Cryptocurrencies are often regarded with suspicion and fear due to their connection to crime and illicit activities. This is mostly a myth, based on outdated information. In reality, blockchain's inherent transparency allows law enforcement agencies to track transactions and detect criminal activity with ease. This is assisted by the KYC policies implemented by most exchanges and resources shared by crypto exchanges like Binance which have played a crucial role in numerous law enforcement operations and in providing education and training to authorities on understanding blockchain and cryptocurrencies activities.

Though illegal crypto volumes reached an all-time high in 2022 according to a Chainalysis report, the total share of all crypto activity that was linked with illegal activity was only 0.24%. This is by far less than the billions of dollars laundered annually through the traditional financial system.

From the United States Treasury Secretary Steven Mnuchin in 2019 to Europol and the Basel Institute on Governance, multiple parties have spoken up on this topic, but the facts point to a different direction.

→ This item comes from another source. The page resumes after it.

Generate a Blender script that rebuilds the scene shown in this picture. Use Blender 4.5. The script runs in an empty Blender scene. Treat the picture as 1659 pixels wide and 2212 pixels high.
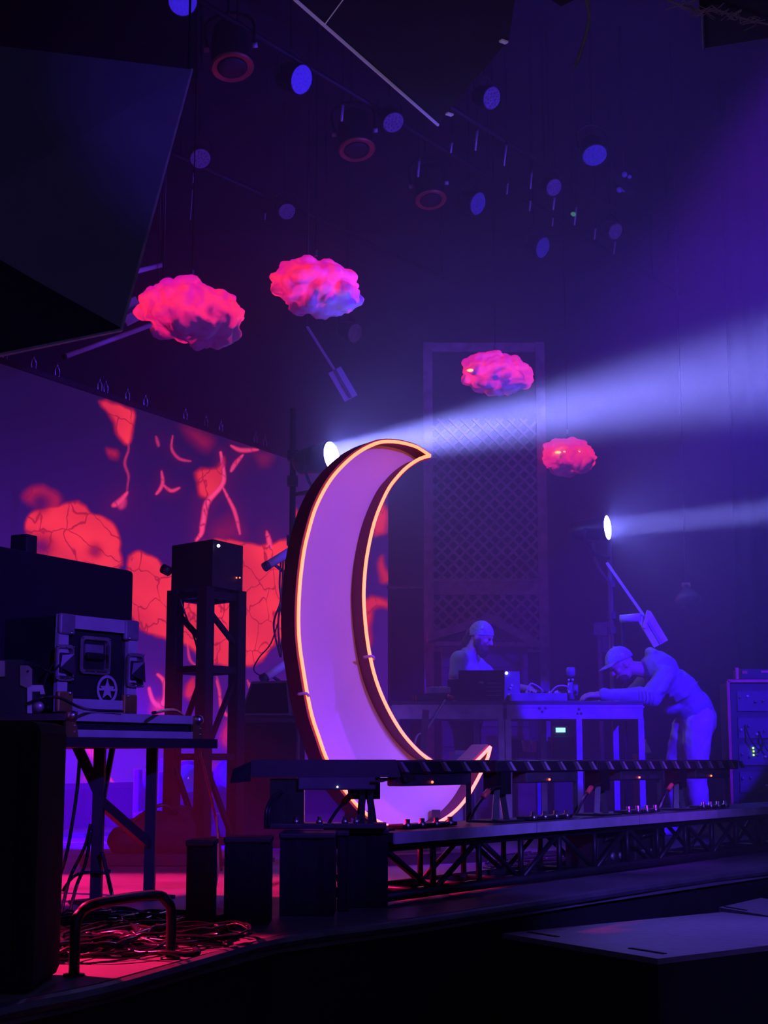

Binance, the world’s largest exchange by trading volume, has been actively responding to law enforcement requests to help combat organized crime - in 2021 alone, they responded to 47,000 law enforcement requests with an average response time of three days.

Thanks to their position, crypto exchanges have involved themselves in numerous cybercrime investigations, such as the dismantling of Fancycat, a cybercriminal ring responsible for more than $500 million in illict activity. Moreover, these exchanges are also helping law enforcement agencies to understand how blockchain and cryptocurrencies operate and may be used in illicit activities by providing training programs.

Overall, crypto exchanges like Binance have made a big effort in tackling illegal cryptocurrency use, and have undoubtedly improved the safety and security of the cryptoecosystem and general public.